Instruction: Repeat every line of the material, character for character.

Record extracts:

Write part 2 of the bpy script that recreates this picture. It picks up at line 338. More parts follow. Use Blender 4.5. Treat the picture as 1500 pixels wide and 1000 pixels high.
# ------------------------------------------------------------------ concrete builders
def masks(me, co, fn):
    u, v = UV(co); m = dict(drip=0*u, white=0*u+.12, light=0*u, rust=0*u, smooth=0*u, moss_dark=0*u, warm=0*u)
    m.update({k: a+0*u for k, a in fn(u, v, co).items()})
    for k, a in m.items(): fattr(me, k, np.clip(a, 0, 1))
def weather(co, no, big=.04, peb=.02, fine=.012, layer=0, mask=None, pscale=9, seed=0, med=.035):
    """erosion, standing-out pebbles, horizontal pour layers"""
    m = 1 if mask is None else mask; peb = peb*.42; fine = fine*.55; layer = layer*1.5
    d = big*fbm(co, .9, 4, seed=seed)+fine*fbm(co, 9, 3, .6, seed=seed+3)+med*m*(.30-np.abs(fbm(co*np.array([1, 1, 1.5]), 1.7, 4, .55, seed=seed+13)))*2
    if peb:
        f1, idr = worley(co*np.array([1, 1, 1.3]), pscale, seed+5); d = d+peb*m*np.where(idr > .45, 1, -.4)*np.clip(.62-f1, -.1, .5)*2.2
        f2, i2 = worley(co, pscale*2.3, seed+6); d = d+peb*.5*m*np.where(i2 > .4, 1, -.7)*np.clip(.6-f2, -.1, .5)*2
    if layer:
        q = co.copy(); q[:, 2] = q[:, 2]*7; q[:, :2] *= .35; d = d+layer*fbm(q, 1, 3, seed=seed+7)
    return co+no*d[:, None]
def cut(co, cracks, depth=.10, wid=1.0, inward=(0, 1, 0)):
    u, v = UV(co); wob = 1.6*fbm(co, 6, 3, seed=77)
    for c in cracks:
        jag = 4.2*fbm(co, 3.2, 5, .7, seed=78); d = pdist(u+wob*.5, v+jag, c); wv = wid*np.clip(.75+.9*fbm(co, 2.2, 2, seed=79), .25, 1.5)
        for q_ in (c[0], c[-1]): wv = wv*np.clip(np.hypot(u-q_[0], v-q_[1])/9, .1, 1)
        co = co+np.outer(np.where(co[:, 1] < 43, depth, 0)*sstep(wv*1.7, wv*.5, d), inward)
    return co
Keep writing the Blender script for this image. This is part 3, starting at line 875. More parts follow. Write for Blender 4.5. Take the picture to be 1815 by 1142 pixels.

In response:
Write part 2 of the bpy script that recreates this picture. It picks up at line 338. More parts follow. Use Blender 4.5. Treat the picture as 1500 pixels wide and 1000 pixels high.
# ------------------------------------------------------------------ concrete builders
def masks(me, co, fn):
    u, v = UV(co); m = dict(drip=0*u, white=0*u+.12, light=0*u, rust=0*u, smooth=0*u, moss_dark=0*u, warm=0*u)
    m.update({k: a+0*u for k, a in fn(u, v, co).items()})
    for k, a in m.items(): fattr(me, k, np.clip(a, 0, 1))
def weather(co, no, big=.04, peb=.02, fine=.012, layer=0, mask=None, pscale=9, seed=0, med=.035):
    """erosion, standing-out pebbles, horizontal pour layers"""
    m = 1 if mask is None else mask; peb = peb*.42; fine = fine*.55; layer = layer*1.5
    d = big*fbm(co, .9, 4, seed=seed)+fine*fbm(co, 9, 3, .6, seed=seed+3)+med*m*(.30-np.abs(fbm(co*np.array([1, 1, 1.5]), 1.7, 4, .55, seed=seed+13)))*2
    if peb:
        f1, idr = worley(co*np.array([1, 1, 1.3]), pscale, seed+5); d = d+peb*m*np.where(idr > .45, 1, -.4)*np.clip(.62-f1, -.1, .5)*2.2
        f2, i2 = worley(co, pscale*2.3, seed+6); d = d+peb*.5*m*np.where(i2 > .4, 1, -.7)*np.clip(.6-f2, -.1, .5)*2
    if layer:
        q = co.copy(); q[:, 2] = q[:, 2]*7; q[:, :2] *= .35; d = d+layer*fbm(q, 1, 3, seed=seed+7)
    return co+no*d[:, None]
def cut(co, cracks, depth=.10, wid=1.0, inward=(0, 1, 0)):
    u, v = UV(co); wob = 1.6*fbm(co, 6, 3, seed=77)
    for c in cracks:
        jag = 4.2*fbm(co, 3.2, 5, .7, seed=78); d = pdist(u+wob*.5, v+jag, c); wv = wid*np.clip(.75+.9*fbm(co, 2.2, 2, seed=79), .25, 1.5)
        for q_ in (c[0], c[-1]): wv = wv*np.clip(np.hypot(u-q_[0], v-q_[1])/9, .1, 1)
        co = co+np.outer(np.where(co[:, 1] < 43, depth, 0)*sstep(wv*1.7, wv*.5, d), inward)
    return co
Keep writing the Blender script for this image. This is part 3, starting at line 875. More parts follow. Write for Blender 4.5. Take the picture to be 1815 by 1142 pixels.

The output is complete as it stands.